Kogo wyorano, kogo zasypano
- To był pierwszy cmentarz, który wyszedł poza mury miejskie. Można go datować na XV wiek. Dopiero w XVII wieku karmelici stanęli budowlami na terenie cmentarza, o czym świadczą kłótnie między przeorem ich i tym od świętego Ducha. Jeden złościł się na nieczystości wypuszczane na cmentarz, drugi odkrzykiwał , że mu nieboszczycy pod oknami śmierdzą - opowiada Niedźwiadek.
Cmentarz ulokował się na dzisiejszym parkingu ratusza, a raczej odwrotnie. Przypuszczalnie zajmował powierzchnię ok. 200 mkw. Prace archeologiczne odsłoniły 70 mkw. i - do tej pory - 200 szczątków ludzkich.
Tajemnicze ślady
- Jednak układano ich z wyraźnym szacunkiem, często ręce składano w geście modlitwy, może w nich trzymali drewniany krzyżyk, który w proch się rozsypał. Być może nawet ich groby były zaznaczone takim krzyżem i ktoś modlitwę odmówił. Były też niezwykłe pochówki podwójne: osoby dorosłej i młodocianej.
A ci z wyższych poziomów, a więc pochowani w XVII wieku byli po prostu rzucani, jak popadło. Nikt się nie troszczył, w jakiej pozycji będą leżeć, dziecko dorzucano do dorosłych, a z reguły na cmentarzach dzieci jako niewinne mają osobną kwaterę niż dorośli skażeni grzechem.

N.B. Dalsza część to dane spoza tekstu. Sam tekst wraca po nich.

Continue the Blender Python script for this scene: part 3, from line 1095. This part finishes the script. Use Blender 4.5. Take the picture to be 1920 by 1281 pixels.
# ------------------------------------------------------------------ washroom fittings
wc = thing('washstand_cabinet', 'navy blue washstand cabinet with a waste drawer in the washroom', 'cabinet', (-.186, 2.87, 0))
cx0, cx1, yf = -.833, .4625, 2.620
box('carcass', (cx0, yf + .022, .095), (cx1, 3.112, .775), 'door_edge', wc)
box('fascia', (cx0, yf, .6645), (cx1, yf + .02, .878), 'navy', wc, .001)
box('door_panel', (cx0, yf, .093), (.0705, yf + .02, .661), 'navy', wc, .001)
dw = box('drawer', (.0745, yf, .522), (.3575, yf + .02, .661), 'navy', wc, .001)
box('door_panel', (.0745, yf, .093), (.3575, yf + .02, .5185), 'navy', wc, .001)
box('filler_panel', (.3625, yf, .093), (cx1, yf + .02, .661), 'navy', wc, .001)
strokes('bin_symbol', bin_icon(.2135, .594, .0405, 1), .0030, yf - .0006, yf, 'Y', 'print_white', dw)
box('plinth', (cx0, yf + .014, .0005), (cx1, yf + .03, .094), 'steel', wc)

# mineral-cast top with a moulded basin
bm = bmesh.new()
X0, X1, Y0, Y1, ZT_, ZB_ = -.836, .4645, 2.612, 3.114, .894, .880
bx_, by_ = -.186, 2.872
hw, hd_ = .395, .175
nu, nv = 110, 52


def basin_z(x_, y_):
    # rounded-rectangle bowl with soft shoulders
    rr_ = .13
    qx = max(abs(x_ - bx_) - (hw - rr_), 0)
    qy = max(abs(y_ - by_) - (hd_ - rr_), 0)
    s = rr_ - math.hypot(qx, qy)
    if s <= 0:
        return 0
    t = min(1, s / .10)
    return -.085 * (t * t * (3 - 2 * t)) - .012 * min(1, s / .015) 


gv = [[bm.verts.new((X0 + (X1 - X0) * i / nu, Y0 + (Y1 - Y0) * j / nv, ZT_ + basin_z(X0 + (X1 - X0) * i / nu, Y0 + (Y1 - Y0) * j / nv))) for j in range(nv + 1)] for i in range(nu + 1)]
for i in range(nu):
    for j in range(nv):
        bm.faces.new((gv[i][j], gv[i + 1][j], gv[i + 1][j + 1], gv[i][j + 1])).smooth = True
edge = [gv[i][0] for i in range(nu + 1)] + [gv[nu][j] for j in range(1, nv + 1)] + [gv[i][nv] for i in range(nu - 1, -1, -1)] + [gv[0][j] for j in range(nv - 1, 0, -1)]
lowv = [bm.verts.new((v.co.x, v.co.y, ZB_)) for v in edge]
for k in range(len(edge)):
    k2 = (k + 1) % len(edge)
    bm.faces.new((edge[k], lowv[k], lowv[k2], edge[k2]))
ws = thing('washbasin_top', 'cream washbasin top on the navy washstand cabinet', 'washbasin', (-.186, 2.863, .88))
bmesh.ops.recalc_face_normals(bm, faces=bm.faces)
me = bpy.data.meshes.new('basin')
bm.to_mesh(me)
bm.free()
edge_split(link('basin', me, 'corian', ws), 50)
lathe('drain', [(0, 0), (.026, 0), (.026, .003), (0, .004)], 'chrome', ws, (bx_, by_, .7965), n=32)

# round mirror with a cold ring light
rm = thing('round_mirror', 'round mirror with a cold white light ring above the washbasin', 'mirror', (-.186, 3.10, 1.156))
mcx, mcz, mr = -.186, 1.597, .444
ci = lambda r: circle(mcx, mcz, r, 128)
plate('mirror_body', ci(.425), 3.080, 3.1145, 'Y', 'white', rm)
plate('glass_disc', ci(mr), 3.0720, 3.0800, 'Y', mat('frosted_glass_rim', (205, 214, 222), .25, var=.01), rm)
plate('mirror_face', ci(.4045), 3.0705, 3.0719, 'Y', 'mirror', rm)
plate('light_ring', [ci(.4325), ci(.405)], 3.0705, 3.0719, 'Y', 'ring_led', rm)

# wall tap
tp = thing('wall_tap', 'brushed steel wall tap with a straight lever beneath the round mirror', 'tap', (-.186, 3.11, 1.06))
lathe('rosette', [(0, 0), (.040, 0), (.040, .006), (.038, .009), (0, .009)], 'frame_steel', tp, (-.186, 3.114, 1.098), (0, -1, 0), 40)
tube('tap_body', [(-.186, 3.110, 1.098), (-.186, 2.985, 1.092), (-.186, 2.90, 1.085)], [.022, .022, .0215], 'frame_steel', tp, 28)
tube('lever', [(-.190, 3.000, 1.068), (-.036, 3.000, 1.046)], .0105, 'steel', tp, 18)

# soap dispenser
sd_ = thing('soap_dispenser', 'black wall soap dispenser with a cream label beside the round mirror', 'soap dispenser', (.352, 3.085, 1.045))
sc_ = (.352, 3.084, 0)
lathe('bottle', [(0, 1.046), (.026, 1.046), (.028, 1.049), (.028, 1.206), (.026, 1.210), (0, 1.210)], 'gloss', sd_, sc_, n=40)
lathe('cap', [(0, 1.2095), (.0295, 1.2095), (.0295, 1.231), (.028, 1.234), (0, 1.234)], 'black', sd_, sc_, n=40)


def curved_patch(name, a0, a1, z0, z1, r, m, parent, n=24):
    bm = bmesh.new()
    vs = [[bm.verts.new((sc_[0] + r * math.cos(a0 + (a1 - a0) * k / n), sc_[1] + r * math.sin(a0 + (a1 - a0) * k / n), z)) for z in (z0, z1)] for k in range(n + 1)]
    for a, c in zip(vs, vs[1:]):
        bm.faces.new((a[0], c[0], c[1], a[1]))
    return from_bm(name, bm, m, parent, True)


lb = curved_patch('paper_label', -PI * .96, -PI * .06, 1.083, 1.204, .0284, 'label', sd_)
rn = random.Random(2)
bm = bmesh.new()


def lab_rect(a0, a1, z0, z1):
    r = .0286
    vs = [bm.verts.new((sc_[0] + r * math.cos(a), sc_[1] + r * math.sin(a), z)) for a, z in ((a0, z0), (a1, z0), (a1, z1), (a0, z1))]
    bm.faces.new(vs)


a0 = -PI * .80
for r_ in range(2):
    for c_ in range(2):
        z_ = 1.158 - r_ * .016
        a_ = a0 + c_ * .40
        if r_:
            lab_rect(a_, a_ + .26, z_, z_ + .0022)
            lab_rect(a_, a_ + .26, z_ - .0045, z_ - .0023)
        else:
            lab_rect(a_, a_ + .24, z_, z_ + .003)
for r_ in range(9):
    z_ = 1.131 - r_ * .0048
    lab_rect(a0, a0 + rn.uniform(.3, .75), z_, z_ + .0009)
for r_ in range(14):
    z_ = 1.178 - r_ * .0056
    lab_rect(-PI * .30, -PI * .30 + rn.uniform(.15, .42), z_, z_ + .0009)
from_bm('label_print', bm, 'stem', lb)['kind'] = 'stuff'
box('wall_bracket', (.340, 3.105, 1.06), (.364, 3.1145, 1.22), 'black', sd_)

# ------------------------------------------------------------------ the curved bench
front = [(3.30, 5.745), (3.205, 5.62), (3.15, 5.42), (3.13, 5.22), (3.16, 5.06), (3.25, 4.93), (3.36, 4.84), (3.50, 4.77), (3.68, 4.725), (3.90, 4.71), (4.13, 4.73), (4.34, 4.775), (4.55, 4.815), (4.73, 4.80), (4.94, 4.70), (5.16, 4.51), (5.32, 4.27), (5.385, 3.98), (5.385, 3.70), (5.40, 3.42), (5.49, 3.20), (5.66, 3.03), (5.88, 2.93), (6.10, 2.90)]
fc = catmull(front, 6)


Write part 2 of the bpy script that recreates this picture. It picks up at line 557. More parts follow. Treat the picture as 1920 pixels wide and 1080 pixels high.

Pośrodku tego cmentarza natrafiono na niezwykły ślad, być może to obrys drewnianej budowli, konstrukcji, pośrodku której leżał szkielet paroletniego dziecka.
Biedni umierają inaczej
Wielu musiało być ułomnych. Znaleźliśmy dużo zdeformowanych szkieletów, pokrzywionych z perforacją kości. Jeden, którego nazwaliśmy Quasimodo, musiał bardzo cierpieć z powodu tych zniekształceń. Podejrzewam, że niektórzy chorowali na choroby weneryczne.
Rafał Niedźwiadek nie ukrywa: to był jedyny sposób, żeby te szczątki uchronić przed zniszczeniem. W momencie, jak wejdą koparki już będzie za późno.
- Próbujemy nadać tym szczątkom tożsamość - wyjaśnia. - Na pewno nie poznamy ich nazwisk, ale wiek, wzrost, na co chorowali. To z pewnością uczłowiecza te kości i sprawia, że zastanawiamy się nad kondycją ludzką.
Na razie każdy zamiast nazwiska dostał numer i trumienkę z tekturowego pudełka.